= Given problem =
Repeat every line exactly, keeping the pictures out of the copy.

= Given information =
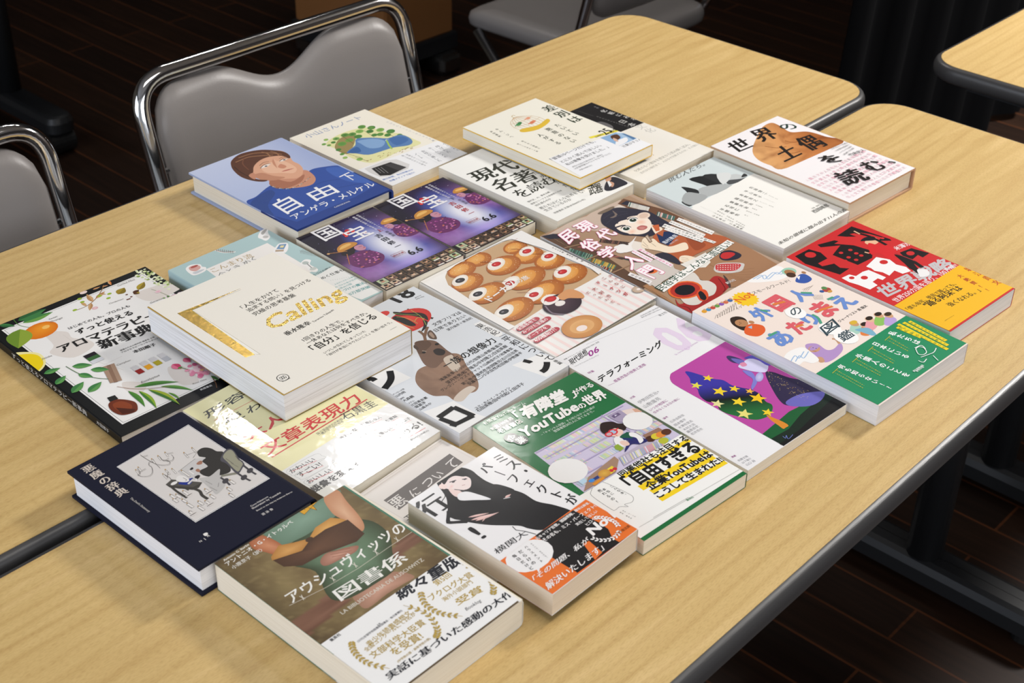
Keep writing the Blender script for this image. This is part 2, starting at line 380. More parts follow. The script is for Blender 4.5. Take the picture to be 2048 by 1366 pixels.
# ---------------------------------------------------------------- books
# centre x, y (mm on the table), turn, width, height, thickness, height of the underside above the table
FIT = {
    'aroma': (-358.0, 1107.5, 0.8015, 177.5, 236.5, 9.5, 0.0),
    'konmari': (-241.9, 1220.7, 0.8294, 126.3, 187.0, 15.0, 0.0),
    'calling': (-218.6, 1105.4, 0.8188, 152.6, 204.1, 27.8, 15.3),
    'jiyu': (-254.3, 1423.9, 0.8275, 138.3, 193.0, 26.7, 0.0),
    'koyama': (-167.0, 1551.6, 0.8331, 124.5, 183.8, 12.0, 0.0),
    'kokuho1': (-141.8, 1291.1, 0.7905, 106.7, 147.9, 17.7, 0.0),
    'kokuho2': (-66.6, 1372.9, 0.8018, 106.5, 148.8, 15.3, 0.0),
    'meicho': (23.5, 1460.9, 0.8184, 131.2, 187.0, 22.1, 0.0),
    'sabetsu': (48.7, 1533.5, 0.8126, 129.1, 189.3, 14.8, 22.7),
    'kesho': (123.3, 1564.7, 0.8143, 133.2, 197.7, 18.3, 0.0),
    'doguu': (350.5, 1510.7, 0.7784, 133.8, 198.7, 27.9, 0.0),
    'idomu': (261.8, 1413.6, 0.7971, 125.0, 191.1, 18.3, 0.2),
    'odoru': (396.9, 1251.8, 0.7738, 121.8, 195.4, 21.4, 0.0),
    'gaikoku': (304.3, 1141.6, 0.7777, 149.7, 214.9, 22.3, 0.0),
    'minzoku': (155.4, 1300.8, 0.7715, 149.0, 212.8, 15.5, 0.0),
    'donut': (24.2, 1217.6, 0.8000, 148.7, 190.9, 9.9, 0.0),
    'genron': (-71.9, 1093.3, 0.8429, 146.6, 206.0, 14.5, 0.0),
    'shiso': (171.7, 1062.2, 0.7738, 143.7, 229.6, 11.5, 0.0),
    'yurindo': (82.9, 950.6, 0.7629, 127.7, 201.4, 15.2, 0.0),
    'missper': (10.4, 846.7, 0.8383, 100.8, 153.0, 21.3, 6.5),
    'aku': (-34.1, 887.0, 0.8950, 97.7, 149.0, 9.2, 0.0),
    'ausch': (-103.6, 770.3, 0.8372, 132.2, 192.7, 26.4, 0.0),
    'jiten': (-255.7, 878.1, 0.8506, 116.5, 171.7, 27.6, 0.0),
    'otona': (-174.1, 985.1, 0.8782, 129.4, 189.3, 14.0, 0.0),
}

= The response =
Keep writing the Blender script for this image. This is part 2, starting at line 380. More parts follow. The script is for Blender 4.5. Take the picture to be 2048 by 1366 pixels.
# ---------------------------------------------------------------- books
# centre x, y (mm on the table), turn, width, height, thickness, height of the underside above the table
FIT = {
    'aroma': (-358.0, 1107.5, 0.8015, 177.5, 236.5, 9.5, 0.0),
    'konmari': (-241.9, 1220.7, 0.8294, 126.3, 187.0, 15.0, 0.0),
    'calling': (-218.6, 1105.4, 0.8188, 152.6, 204.1, 27.8, 15.3),
    'jiyu': (-254.3, 1423.9, 0.8275, 138.3, 193.0, 26.7, 0.0),
    'koyama': (-167.0, 1551.6, 0.8331, 124.5, 183.8, 12.0, 0.0),
    'kokuho1': (-141.8, 1291.1, 0.7905, 106.7, 147.9, 17.7, 0.0),
    'kokuho2': (-66.6, 1372.9, 0.8018, 106.5, 148.8, 15.3, 0.0),
    'meicho': (23.5, 1460.9, 0.8184, 131.2, 187.0, 22.1, 0.0),
    'sabetsu': (48.7, 1533.5, 0.8126, 129.1, 189.3, 14.8, 22.7),
    'kesho': (123.3, 1564.7, 0.8143, 133.2, 197.7, 18.3, 0.0),
    'doguu': (350.5, 1510.7, 0.7784, 133.8, 198.7, 27.9, 0.0),
    'idomu': (261.8, 1413.6, 0.7971, 125.0, 191.1, 18.3, 0.2),
    'odoru': (396.9, 1251.8, 0.7738, 121.8, 195.4, 21.4, 0.0),
    'gaikoku': (304.3, 1141.6, 0.7777, 149.7, 214.9, 22.3, 0.0),
    'minzoku': (155.4, 1300.8, 0.7715, 149.0, 212.8, 15.5, 0.0),
    'donut': (24.2, 1217.6, 0.8000, 148.7, 190.9, 9.9, 0.0),
    'genron': (-71.9, 1093.3, 0.8429, 146.6, 206.0, 14.5, 0.0),
    'shiso': (171.7, 1062.2, 0.7738, 143.7, 229.6, 11.5, 0.0),
    'yurindo': (82.9, 950.6, 0.7629, 127.7, 201.4, 15.2, 0.0),
    'missper': (10.4, 846.7, 0.8383, 100.8, 153.0, 21.3, 6.5),
    'aku': (-34.1, 887.0, 0.8950, 97.7, 149.0, 9.2, 0.0),
    'ausch': (-103.6, 770.3, 0.8372, 132.2, 192.7, 26.4, 0.0),
    'jiten': (-255.7, 878.1, 0.8506, 116.5, 171.7, 27.6, 0.0),
    'otona': (-174.1, 985.1, 0.8782, 129.4, 189.3, 14.0, 0.0),
}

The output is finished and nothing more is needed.